* begin Collected data *

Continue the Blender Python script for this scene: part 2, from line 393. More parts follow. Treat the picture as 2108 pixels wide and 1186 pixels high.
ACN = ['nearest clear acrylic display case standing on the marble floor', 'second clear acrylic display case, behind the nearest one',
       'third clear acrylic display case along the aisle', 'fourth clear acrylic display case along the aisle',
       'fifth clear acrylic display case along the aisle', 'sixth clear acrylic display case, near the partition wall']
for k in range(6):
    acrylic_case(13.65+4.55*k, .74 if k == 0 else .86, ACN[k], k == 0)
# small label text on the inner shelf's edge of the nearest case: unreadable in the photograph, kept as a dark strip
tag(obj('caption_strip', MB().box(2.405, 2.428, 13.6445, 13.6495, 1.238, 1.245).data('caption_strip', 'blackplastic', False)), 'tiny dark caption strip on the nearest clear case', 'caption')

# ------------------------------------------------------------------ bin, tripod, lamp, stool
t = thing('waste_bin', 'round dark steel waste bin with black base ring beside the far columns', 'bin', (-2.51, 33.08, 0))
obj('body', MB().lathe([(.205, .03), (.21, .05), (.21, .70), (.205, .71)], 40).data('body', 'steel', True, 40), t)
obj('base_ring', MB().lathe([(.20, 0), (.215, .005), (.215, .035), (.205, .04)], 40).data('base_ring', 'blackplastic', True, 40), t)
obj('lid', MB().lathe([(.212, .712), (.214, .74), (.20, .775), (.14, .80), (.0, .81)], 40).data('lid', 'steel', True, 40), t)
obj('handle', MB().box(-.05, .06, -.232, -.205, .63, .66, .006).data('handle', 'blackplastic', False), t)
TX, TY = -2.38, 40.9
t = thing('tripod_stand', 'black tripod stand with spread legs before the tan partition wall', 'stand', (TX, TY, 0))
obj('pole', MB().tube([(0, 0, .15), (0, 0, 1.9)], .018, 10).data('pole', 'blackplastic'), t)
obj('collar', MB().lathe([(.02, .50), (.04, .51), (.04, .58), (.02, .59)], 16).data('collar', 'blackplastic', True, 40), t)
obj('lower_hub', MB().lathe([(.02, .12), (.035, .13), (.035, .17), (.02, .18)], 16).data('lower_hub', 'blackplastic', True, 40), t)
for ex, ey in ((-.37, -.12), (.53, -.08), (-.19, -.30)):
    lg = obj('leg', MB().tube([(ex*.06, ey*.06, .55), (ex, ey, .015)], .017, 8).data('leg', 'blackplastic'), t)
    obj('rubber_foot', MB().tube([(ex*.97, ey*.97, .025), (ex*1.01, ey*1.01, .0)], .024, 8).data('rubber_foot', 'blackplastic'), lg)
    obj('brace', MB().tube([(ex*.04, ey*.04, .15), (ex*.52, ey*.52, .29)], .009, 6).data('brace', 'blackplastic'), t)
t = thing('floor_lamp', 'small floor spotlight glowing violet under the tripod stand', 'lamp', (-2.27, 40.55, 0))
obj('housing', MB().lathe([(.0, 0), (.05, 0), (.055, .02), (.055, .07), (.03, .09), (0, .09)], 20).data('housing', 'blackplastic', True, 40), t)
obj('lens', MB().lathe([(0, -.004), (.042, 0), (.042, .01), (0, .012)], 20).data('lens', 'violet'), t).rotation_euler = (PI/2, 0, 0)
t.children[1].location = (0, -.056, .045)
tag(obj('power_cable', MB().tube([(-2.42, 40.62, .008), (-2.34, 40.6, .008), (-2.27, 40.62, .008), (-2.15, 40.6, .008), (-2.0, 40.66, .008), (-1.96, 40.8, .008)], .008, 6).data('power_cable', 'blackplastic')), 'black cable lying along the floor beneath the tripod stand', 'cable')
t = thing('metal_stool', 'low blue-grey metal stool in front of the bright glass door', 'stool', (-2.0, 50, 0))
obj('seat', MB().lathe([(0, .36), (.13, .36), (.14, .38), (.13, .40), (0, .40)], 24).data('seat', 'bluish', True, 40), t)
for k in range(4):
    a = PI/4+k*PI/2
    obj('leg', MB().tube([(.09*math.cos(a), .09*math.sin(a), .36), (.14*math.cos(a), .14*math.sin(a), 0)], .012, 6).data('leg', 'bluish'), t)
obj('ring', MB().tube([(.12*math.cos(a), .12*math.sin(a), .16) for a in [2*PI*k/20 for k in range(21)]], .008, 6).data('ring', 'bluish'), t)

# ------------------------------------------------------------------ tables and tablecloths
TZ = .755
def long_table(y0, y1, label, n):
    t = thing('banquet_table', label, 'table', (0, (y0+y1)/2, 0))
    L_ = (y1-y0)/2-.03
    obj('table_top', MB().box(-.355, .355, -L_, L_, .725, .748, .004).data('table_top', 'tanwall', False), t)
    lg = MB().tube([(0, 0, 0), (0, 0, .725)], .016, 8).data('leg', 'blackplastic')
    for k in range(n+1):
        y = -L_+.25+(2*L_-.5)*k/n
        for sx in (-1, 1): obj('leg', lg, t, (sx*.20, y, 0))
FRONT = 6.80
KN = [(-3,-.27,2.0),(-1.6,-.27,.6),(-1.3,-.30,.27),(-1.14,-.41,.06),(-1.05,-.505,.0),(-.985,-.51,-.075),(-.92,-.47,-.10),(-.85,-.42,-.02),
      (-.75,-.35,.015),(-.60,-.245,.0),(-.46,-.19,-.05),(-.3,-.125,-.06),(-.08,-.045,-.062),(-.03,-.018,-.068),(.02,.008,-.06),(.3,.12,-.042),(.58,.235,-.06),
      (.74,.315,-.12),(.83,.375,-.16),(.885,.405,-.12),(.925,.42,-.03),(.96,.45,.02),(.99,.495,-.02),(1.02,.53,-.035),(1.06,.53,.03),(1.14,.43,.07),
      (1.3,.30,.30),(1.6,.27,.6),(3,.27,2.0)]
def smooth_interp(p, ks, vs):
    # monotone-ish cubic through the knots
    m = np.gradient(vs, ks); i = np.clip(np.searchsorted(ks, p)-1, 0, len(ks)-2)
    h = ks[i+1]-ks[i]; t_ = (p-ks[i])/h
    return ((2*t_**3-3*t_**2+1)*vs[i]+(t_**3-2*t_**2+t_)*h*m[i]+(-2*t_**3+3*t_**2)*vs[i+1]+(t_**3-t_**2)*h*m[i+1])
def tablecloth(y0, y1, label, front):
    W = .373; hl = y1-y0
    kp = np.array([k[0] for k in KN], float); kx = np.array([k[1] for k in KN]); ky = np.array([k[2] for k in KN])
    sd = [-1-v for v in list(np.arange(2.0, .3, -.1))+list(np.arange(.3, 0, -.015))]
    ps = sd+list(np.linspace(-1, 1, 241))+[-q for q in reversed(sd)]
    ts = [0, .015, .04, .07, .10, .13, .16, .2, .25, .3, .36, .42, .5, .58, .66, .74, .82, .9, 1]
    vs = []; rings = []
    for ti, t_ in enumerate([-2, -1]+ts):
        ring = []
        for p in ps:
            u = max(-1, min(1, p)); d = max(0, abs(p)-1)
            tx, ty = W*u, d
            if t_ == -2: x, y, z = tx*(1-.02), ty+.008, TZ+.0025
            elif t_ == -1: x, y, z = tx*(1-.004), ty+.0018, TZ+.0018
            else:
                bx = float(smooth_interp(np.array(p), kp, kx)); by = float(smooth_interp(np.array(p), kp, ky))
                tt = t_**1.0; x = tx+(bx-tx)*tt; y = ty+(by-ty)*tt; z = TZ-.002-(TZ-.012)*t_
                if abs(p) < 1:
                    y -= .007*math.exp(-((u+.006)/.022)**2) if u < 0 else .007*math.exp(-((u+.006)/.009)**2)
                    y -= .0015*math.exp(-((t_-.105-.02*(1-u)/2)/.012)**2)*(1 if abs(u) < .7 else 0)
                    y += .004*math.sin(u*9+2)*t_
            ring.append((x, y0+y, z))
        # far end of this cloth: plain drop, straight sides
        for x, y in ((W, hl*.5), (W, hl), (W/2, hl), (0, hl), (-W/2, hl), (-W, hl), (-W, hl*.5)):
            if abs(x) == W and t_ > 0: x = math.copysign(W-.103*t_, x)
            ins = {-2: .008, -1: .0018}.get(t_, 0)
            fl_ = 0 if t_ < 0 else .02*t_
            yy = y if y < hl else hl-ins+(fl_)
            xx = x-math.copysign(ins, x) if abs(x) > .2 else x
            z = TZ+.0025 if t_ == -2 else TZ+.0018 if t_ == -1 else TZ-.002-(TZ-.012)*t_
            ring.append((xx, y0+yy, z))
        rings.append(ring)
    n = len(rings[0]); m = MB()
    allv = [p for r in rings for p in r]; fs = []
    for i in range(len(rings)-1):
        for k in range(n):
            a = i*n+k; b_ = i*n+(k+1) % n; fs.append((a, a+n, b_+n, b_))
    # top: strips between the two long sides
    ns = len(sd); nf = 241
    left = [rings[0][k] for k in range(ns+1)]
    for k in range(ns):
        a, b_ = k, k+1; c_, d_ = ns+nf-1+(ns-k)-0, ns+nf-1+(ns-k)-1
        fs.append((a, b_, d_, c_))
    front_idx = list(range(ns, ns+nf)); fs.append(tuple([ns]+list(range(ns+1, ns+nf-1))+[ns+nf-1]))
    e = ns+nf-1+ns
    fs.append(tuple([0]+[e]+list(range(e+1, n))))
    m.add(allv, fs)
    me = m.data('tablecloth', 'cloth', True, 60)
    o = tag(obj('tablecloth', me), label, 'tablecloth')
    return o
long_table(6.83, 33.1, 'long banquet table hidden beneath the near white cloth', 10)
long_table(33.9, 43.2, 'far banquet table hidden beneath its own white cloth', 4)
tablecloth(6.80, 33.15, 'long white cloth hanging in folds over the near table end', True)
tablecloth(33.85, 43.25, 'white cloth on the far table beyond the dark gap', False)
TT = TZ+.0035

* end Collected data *

Stated problem >> Print the material above verbatim, first line through the line containing "clear case', 'caption')", both included.

Output for this exercise >>
Continue the Blender Python script for this scene: part 2, from line 393. More parts follow. Treat the picture as 2108 pixels wide and 1186 pixels high.
ACN = ['nearest clear acrylic display case standing on the marble floor', 'second clear acrylic display case, behind the nearest one',
       'third clear acrylic display case along the aisle', 'fourth clear acrylic display case along the aisle',
       'fifth clear acrylic display case along the aisle', 'sixth clear acrylic display case, near the partition wall']
for k in range(6):
    acrylic_case(13.65+4.55*k, .74 if k == 0 else .86, ACN[k], k == 0)
# small label text on the inner shelf's edge of the nearest case: unreadable in the photograph, kept as a dark strip
tag(obj('caption_strip', MB().box(2.405, 2.428, 13.6445, 13.6495, 1.238, 1.245).data('caption_strip', 'blackplastic', False)), 'tiny dark caption strip on the nearest clear case', 'caption')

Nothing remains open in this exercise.